Held at Imperial Beach on June 20th, the event drew more than 1,000 curious spectators. "Just looking around, you see people smiling. They're in disbelief. They're cracking up," said Anne Stephany, Director of Public Relations for Loews in San Diego.

The event is judged based on three criteria: confidence level (as demonstrated by barking, tail wagging, or general display of self-assurance), the length of the ride, and the overall ability to "rip it and grip it." This final category awards points for special tricks or costuming, such as wearing sunglasses or board shorts. Some dogs step up the competition by surfing backwards or walking the nose. And you thought your pooch was smart.

Scott Chandler is known for big-wave surfing… and for his dog's surfing. Chandler and Zoey, his Jack Russell terrier, have been winners every time. One year they demonstrated stand-up paddle surfing, and last year Chandler surfed with his daughter on his shoulders and Zoey on the nose. This time, they changed things up again.

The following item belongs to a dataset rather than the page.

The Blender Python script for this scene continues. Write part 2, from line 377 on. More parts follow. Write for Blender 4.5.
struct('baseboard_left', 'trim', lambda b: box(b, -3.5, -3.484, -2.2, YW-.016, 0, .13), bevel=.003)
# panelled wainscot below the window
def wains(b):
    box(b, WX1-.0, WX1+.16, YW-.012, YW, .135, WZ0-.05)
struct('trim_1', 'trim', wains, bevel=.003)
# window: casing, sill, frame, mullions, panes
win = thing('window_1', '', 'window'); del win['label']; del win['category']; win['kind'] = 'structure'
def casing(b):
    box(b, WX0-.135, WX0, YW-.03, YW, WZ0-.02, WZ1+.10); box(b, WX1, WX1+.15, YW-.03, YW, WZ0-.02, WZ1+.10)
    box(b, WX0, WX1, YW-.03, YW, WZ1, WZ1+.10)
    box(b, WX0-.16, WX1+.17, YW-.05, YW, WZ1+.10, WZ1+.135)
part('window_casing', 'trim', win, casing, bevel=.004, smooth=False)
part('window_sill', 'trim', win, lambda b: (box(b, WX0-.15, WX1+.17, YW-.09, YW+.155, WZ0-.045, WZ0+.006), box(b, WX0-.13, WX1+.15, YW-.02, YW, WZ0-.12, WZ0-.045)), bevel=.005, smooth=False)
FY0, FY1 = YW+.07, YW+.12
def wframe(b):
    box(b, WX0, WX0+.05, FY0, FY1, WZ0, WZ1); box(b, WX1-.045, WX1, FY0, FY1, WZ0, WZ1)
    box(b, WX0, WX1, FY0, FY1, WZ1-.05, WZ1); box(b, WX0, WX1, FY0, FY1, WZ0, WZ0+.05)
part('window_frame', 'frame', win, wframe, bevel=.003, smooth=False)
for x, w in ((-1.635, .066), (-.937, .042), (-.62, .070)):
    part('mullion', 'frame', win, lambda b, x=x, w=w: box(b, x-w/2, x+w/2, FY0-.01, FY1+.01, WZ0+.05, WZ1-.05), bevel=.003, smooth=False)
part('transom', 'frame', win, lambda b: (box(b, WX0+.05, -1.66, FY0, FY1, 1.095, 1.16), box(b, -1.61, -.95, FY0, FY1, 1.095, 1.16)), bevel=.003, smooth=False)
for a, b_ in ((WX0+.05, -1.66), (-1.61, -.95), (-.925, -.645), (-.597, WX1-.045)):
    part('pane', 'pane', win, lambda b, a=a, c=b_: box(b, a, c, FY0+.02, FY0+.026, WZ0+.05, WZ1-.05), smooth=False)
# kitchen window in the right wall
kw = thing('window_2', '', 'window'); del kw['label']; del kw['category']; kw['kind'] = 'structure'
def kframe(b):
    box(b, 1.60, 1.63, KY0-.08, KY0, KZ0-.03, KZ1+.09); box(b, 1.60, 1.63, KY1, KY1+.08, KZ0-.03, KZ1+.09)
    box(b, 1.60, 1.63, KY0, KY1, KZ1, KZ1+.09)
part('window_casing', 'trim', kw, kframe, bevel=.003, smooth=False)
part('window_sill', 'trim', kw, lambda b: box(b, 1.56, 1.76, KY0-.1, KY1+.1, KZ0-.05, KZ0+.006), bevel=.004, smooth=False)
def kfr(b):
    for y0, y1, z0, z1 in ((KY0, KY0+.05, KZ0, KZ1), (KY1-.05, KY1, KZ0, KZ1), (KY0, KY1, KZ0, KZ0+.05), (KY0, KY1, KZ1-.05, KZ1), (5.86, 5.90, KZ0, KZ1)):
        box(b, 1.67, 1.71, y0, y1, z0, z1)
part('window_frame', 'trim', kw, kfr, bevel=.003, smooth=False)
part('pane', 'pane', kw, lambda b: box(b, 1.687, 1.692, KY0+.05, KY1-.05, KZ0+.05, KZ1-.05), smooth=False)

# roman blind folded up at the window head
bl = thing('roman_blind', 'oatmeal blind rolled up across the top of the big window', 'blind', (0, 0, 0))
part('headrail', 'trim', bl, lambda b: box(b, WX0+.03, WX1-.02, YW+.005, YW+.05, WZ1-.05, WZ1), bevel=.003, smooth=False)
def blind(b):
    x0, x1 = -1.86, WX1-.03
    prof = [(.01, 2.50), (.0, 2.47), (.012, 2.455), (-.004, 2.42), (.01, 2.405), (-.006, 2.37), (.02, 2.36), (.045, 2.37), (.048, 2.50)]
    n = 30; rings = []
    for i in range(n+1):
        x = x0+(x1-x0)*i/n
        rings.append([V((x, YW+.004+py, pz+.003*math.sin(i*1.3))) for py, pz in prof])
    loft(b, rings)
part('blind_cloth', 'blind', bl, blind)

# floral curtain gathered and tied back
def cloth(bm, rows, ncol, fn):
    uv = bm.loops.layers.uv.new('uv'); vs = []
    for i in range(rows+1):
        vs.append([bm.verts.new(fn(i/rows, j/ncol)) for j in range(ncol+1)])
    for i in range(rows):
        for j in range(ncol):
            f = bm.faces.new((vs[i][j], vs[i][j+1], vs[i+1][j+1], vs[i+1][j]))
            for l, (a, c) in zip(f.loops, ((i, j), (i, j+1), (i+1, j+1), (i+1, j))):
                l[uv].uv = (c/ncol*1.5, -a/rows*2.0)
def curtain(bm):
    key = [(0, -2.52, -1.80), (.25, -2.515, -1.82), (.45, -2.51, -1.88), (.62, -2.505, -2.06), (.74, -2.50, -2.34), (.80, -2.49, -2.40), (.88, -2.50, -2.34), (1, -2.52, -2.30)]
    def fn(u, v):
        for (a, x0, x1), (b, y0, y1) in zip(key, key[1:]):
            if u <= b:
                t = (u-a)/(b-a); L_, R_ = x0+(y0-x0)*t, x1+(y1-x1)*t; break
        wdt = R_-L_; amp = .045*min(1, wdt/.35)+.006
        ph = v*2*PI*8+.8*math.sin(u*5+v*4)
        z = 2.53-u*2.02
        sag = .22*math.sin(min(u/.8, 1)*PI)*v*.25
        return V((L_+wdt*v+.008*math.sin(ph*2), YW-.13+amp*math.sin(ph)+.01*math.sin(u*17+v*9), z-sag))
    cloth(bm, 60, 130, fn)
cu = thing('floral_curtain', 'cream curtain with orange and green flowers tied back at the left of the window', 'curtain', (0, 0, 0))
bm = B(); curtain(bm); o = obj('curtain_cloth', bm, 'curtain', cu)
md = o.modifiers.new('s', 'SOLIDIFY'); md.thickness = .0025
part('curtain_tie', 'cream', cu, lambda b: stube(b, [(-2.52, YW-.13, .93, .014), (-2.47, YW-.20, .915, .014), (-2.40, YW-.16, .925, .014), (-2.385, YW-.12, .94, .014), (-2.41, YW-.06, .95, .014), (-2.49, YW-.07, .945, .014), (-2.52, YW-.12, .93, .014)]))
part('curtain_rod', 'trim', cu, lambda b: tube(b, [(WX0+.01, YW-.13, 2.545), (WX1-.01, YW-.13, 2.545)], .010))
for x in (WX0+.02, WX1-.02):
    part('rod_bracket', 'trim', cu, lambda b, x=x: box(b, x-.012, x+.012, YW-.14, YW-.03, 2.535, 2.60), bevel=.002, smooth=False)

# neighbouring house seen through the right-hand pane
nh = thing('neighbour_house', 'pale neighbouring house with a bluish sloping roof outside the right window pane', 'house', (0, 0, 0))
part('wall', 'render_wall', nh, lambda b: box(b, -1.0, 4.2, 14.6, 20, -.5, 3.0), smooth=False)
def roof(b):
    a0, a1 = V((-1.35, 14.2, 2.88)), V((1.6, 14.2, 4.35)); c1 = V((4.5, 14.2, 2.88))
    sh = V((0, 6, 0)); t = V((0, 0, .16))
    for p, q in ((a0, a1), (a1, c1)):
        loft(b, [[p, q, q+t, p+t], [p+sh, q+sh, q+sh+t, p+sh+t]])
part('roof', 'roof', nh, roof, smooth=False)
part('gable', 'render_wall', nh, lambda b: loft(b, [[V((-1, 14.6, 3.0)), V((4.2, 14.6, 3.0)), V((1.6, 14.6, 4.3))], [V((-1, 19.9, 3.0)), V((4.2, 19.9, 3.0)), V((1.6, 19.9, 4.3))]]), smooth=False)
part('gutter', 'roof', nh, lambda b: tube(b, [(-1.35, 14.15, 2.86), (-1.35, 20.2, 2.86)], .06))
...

He brought his girlfriend's daughter as well, so he had one girl on his shoulders, one girl standing, and one dog on the front. "I was told there was going to be good competition this year so I was like, 'we really got to be on our game,'" said Chandler. "It's such a bonding thing with your animal—it's such a high level of trust. You communicate in your own way,"

After the acrobatic act, it's no surprise the Chandler gang took first place in the tandem competition. Winning the small dog event was Buddy, also a Jack Russell terrier, who waded further out than any other pet and barked on the ride back in. Kalani, a golden retriever, took the prize in the large-dog competition.

The charity event has grown from an intimate local competition to a contest drawing participants from around the country. "It was a way for me to share the sport of surfing with people that never go to the beach…. And it's great to be able to do that," said Chandler.